SOFIA, Bulgaria - Bulgaria twice refused to arrest and extradite Ayman al-Zawahiri, the deputy of Al-Qaeda leader Osama bin Laden and now the world's most wanted man, former high-ranking security officials said Thursday.
In 1995, Bulgaria's counter-intelligence received tip-offs that Zawahiri was staying in a small mountain village, according to Vladimir Manolov, counter-intelligence chief in 1994-95 in an interview with Darik radio.
At the time, the Egyptian was wanted by Cairo for his alleged involvement of the 1981 assassination of president Anwar Sadat and a failed 1995 assassination attempt against president Hosni Mubarak.
According to Manolov, the counter-intelligence services contacted the Egyptian embassy in Sofia.
"We received from them one picture and checked it - this was the man. We managed to embed one collaborator close to him and receive more accurate information about his plans," Manolov said.

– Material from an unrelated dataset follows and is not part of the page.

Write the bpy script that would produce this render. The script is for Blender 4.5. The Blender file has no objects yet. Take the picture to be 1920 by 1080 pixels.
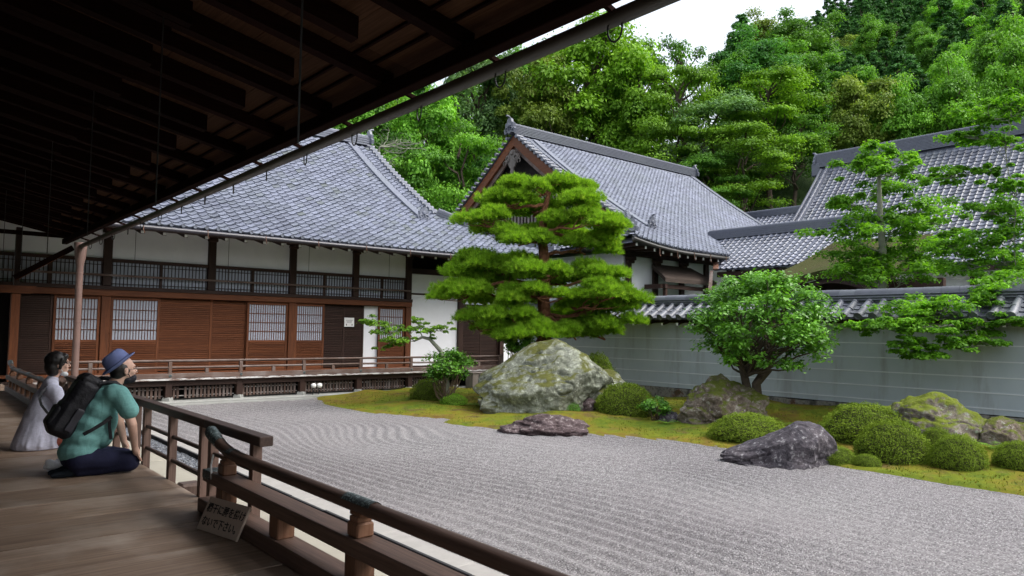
import bpy, bmesh, math, random
import numpy as np
from mathutils import Vector, Matrix, Quaternion
R = math.radians
rng = np.random.default_rng(7)
random.seed(7)
scn = bpy.context.scene
COL = scn.collection

# ------------------------------------------------------------------ camera
CAM = np.array([0.0, 0.0, 1.87])
_yaw, _pit, _rho = R(40), math.atan(79 / 1380), 0.0146
FW = np.array([math.sin(_yaw) * math.cos(_pit), math.cos(_yaw) * math.cos(_pit), math.sin(_pit)])
_r = np.array([math.cos(_yaw), -math.sin(_yaw), 0.0]); _u = np.cross(_r, FW)
RT = _r * math.cos(_rho) + _u * math.sin(_rho); UP = np.cross(RT, FW)
cd = bpy.data.cameras.new('camera'); cam = bpy.data.objects.new('camera', cd); COL.objects.link(cam)
cam.matrix_world = Matrix(((RT[0], UP[0], -FW[0], CAM[0]), (RT[1], UP[1], -FW[1], CAM[1]),
                           (RT[2], UP[2], -FW[2], CAM[2]), (0, 0, 0, 1)))
cd.sensor_width = 36.0; cd.lens = 36.0 * 1380 / 1920; cd.clip_start = 0.05; cd.clip_end = 3000
scn.camera = cam

# ------------------------------------------------------------------ sky, sun, exposure
SUN_EL, SUN_AZ = R(52), R(145)      # high, hazy sun behind thin overcast (azimuth clockwise from +Y)
w = bpy.data.worlds.new('World'); scn.world = w; w.use_nodes = True
nt = w.node_tree; nt.nodes.clear()
sky = nt.nodes.new('ShaderNodeTexSky'); sky.sky_type = 'NISHITA'; sky.sun_disc = False
sky.sun_elevation = SUN_EL; sky.sun_rotation = SUN_AZ
sky.air_density = 1.0; sky.dust_density = 4.0; sky.ozone_density = 1.0
hs = nt.nodes.new('ShaderNodeHueSaturation'); hs.inputs['Saturation'].default_value = 0.36
bg = nt.nodes.new('ShaderNodeBackground'); bg.inputs['Strength'].default_value = 0.15
wo = nt.nodes.new('ShaderNodeOutputWorld')
nt.links.new(sky.outputs[0], hs.inputs['Color']); nt.links.new(hs.outputs[0], bg.inputs['Color'])
nt.links.new(bg.outputs[0], wo.inputs['Surface'])
sd = bpy.data.lights.new('sun', 'SUN'); sun = bpy.data.objects.new('sun', sd); COL.objects.link(sun)
sd.energy = 0.7; sd.angle = R(50); sd.color = (1.0, 0.96, 0.9)
sdir = Vector((math.sin(SUN_AZ) * math.cos(SUN_EL), math.cos(SUN_AZ) * math.cos(SUN_EL), math.sin(SUN_EL)))
sun.rotation_euler = sdir.to_track_quat('Z', 'Y').to_euler()
sun.location = (0, 0, 30)
scn.view_settings.view_transform = 'Standard'; scn.view_settings.look = 'None'
scn.view_settings.exposure = 1.5; scn.view_settings.gamma = 1.0; scn.view_settings.use_curve_mapping = False
scn.render.film_transparent = False
scn.cycles.max_bounces = 6; scn.cycles.diffuse_bounces = 3; scn.cycles.glossy_bounces = 2
scn.cycles.transmission_bounces = 4; scn.cycles.transparent_max_bounces = 8
scn.cycles.use_adaptive_sampling = True; scn.cycles.adaptive_threshold = 0.015
scn.cycles.use_denoising = True
scn.cycles.sample_clamp_indirect = 4.0

# ------------------------------------------------------------------ numpy noise
def _hash(ix, iy, iz, seed):
    h = (ix.astype(np.int64) * 374761393 + iy.astype(np.int64) * 668265263 + iz.astype(np.int64) * 2147483647 + seed * 974634777) & 0xffffffff
    h = ((h ^ (h >> 13)) * 1274126177) & 0xffffffff
    h = (h ^ (h >> 16)) & 0xffffff
    return h / float(0xffffff)
def vnoise(p, seed=0):
    p = np.asarray(p, float)
    i = np.floor(p); fr = p - i; i = i.astype(np.int64); s = fr * fr * (3 - 2 * fr)
    out = 0
    for a in (0, 1):
        for b in (0, 1):
            for c in (0, 1):
                wgt = (s[:, 0] if a else 1 - s[:, 0]) * (s[:, 1] if b else 1 - s[:, 1]) * (s[:, 2] if c else 1 - s[:, 2])
                out = out + wgt * _hash(i[:, 0] + a, i[:, 1] + b, i[:, 2] + c, seed)
    return out * 2 - 1
def fbm(p, oct=4, seed=0, gain=0.5):
    p = np.asarray(p, float); o = 0; a = 1.0; f = 1.0
    for k in range(oct):
        o = o + a * vnoise(p * f, seed + k * 17); a *= gain; f *= 2.03
    return o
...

"It might sound strange, but he was just resting, meeting friends, visiting the local mosque. We found out that this was just a stop during his trip," he said.
During the 20 days that Zawahiri spent in Bulgaria, Sofia even received a warrant from Egypt for his extradition.
But the Bulgarian interior minister at the time, Lyubomir Nachev, refused to act on it, pointing to a lack of an extradition treaty with Egypt, according to Manolov.
The minister also wanted to avoid a diplomatic scandal, Manolov said.
As a result, Zawahiri was free to leave Bulgaria for "a western European country."
At the end of 1995, Bulgaria again refused to arrest Zawahiri during his brief stop-over at an airport here on his way from Austria to Turkey, interior ministry's chief of staff at the time Georgy Lambov also told Darik.
"An arrest warrant came from Austria before his arrival. We had to detain him here. I told them then - why don't you arrest him in Austria, why arrest him in Bulgaria and trigger attacks here!" Lambov said.